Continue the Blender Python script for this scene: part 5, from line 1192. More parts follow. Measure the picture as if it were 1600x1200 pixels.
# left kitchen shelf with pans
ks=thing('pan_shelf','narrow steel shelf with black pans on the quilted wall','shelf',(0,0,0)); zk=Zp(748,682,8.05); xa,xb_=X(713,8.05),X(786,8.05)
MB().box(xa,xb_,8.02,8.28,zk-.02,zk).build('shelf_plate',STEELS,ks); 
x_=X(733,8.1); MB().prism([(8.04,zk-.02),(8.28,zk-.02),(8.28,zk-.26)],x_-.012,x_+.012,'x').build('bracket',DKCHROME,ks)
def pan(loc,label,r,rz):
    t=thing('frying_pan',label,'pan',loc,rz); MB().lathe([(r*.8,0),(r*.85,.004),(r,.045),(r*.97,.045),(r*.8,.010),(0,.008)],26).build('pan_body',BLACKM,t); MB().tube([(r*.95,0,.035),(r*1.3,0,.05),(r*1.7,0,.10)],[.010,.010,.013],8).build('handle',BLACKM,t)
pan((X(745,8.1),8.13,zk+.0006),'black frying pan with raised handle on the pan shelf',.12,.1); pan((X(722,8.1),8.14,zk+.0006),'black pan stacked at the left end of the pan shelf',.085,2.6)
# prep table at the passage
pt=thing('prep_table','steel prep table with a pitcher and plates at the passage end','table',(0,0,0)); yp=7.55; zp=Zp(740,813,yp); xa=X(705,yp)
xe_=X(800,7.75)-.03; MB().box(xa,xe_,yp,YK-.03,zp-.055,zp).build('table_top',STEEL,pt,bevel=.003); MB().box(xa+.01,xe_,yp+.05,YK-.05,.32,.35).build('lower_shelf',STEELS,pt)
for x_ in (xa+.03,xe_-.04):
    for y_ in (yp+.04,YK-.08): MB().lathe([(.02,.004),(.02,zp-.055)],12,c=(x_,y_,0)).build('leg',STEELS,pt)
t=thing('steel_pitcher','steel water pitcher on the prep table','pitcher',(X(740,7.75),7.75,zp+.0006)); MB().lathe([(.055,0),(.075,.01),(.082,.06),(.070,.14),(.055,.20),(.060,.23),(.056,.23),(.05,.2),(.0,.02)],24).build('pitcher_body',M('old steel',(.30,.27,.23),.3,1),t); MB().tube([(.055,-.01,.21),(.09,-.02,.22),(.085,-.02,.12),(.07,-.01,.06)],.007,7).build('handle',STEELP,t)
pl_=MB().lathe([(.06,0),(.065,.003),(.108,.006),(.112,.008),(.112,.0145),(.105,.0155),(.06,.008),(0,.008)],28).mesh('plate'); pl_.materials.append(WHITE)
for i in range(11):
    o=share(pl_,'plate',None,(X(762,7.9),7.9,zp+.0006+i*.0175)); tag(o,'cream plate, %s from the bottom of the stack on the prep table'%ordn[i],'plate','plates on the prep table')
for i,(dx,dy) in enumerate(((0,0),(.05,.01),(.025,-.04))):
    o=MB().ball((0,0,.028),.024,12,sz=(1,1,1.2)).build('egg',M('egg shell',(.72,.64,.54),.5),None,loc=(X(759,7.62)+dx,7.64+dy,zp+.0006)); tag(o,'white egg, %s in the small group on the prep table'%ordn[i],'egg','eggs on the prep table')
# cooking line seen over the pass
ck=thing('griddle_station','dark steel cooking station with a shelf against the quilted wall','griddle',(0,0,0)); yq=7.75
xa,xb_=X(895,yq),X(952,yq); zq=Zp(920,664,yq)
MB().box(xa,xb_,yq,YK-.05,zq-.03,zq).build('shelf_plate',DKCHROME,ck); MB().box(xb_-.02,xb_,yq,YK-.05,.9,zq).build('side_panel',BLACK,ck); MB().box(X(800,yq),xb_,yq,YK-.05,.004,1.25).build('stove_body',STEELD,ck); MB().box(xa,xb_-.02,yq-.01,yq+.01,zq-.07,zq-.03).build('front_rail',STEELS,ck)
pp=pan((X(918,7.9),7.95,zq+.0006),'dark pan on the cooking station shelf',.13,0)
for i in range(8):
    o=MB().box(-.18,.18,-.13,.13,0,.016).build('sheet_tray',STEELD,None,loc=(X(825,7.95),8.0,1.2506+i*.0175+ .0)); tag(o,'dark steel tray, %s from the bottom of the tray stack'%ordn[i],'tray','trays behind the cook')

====

Task directions: All the data must be duplicated exactly, with nothing added or removed.

Response to the task:
Continue the Blender Python script for this scene: part 5, from line 1192. More parts follow. Measure the picture as if it were 1600x1200 pixels.
# left kitchen shelf with pans
ks=thing('pan_shelf','narrow steel shelf with black pans on the quilted wall','shelf',(0,0,0)); zk=Zp(748,682,8.05); xa,xb_=X(713,8.05),X(786,8.05)
MB().box(xa,xb_,8.02,8.28,zk-.02,zk).build('shelf_plate',STEELS,ks); 
x_=X(733,8.1); MB().prism([(8.04,zk-.02),(8.28,zk-.02),(8.28,zk-.26)],x_-.012,x_+.012,'x').build('bracket',DKCHROME,ks)
def pan(loc,label,r,rz):
    t=thing('frying_pan',label,'pan',loc,rz); MB().lathe([(r*.8,0),(r*.85,.004),(r,.045),(r*.97,.045),(r*.8,.010),(0,.008)],26).build('pan_body',BLACKM,t); MB().tube([(r*.95,0,.035),(r*1.3,0,.05),(r*1.7,0,.10)],[.010,.010,.013],8).build('handle',BLACKM,t)
pan((X(745,8.1),8.13,zk+.0006),'black frying pan with raised handle on the pan shelf',.12,.1); pan((X(722,8.1),8.14,zk+.0006),'black pan stacked at the left end of the pan shelf',.085,2.6)
# prep table at the passage
pt=thing('prep_table','steel prep table with a pitcher and plates at the passage end','table',(0,0,0)); yp=7.55; zp=Zp(740,813,yp); xa=X(705,yp)
xe_=X(800,7.75)-.03; MB().box(xa,xe_,yp,YK-.03,zp-.055,zp).build('table_top',STEEL,pt,bevel=.003); MB().box(xa+.01,xe_,yp+.05,YK-.05,.32,.35).build('lower_shelf',STEELS,pt)
for x_ in (xa+.03,xe_-.04):
    for y_ in (yp+.04,YK-.08): MB().lathe([(.02,.004),(.02,zp-.055)],12,c=(x_,y_,0)).build('leg',STEELS,pt)
t=thing('steel_pitcher','steel water pitcher on the prep table','pitcher',(X(740,7.75),7.75,zp+.0006)); MB().lathe([(.055,0),(.075,.01),(.082,.06),(.070,.14),(.055,.20),(.060,.23),(.056,.23),(.05,.2),(.0,.02)],24).build('pitcher_body',M('old steel',(.30,.27,.23),.3,1),t); MB().tube([(.055,-.01,.21),(.09,-.02,.22),(.085,-.02,.12),(.07,-.01,.06)],.007,7).build('handle',STEELP,t)
pl_=MB().lathe([(.06,0),(.065,.003),(.108,.006),(.112,.008),(.112,.0145),(.105,.0155),(.06,.008),(0,.008)],28).mesh('plate'); pl_.materials.append(WHITE)
for i in range(11):
    o=share(pl_,'plate',None,(X(762,7.9),7.9,zp+.0006+i*.0175)); tag(o,'cream plate, %s from the bottom of the stack on the prep table'%ordn[i],'plate','plates on the prep table')
for i,(dx,dy) in enumerate(((0,0),(.05,.01),(.025,-.04))):
    o=MB().ball((0,0,.028),.024,12,sz=(1,1,1.2)).build('egg',M('egg shell',(.72,.64,.54),.5),None,loc=(X(759,7.62)+dx,7.64+dy,zp+.0006)); tag(o,'white egg, %s in the small group on the prep table'%ordn[i],'egg','eggs on the prep table')
# cooking line seen over the pass
ck=thing('griddle_station','dark steel cooking station with a shelf against the quilted wall','griddle',(0,0,0)); yq=7.75
xa,xb_=X(895,yq),X(952,yq); zq=Zp(920,664,yq)
MB().box(xa,xb_,yq,YK-.05,zq-.03,zq).build('shelf_plate',DKCHROME,ck); MB().box(xb_-.02,xb_,yq,YK-.05,.9,zq).build('side_panel',BLACK,ck); MB().box(X(800,yq),xb_,yq,YK-.05,.004,1.25).build('stove_body',STEELD,ck); MB().box(xa,xb_-.02,yq-.01,yq+.01,zq-.07,zq-.03).build('front_rail',STEELS,ck)
pp=pan((X(918,7.9),7.95,zq+.0006),'dark pan on the cooking station shelf',.13,0)
for i in range(8):
    o=MB().box(-.18,.18,-.13,.13,0,.016).build('sheet_tray',STEELD,None,loc=(X(825,7.95),8.0,1.2506+i*.0175+ .0)); tag(o,'dark steel tray, %s from the bottom of the tray stack'%ordn[i],'tray','trays behind the cook')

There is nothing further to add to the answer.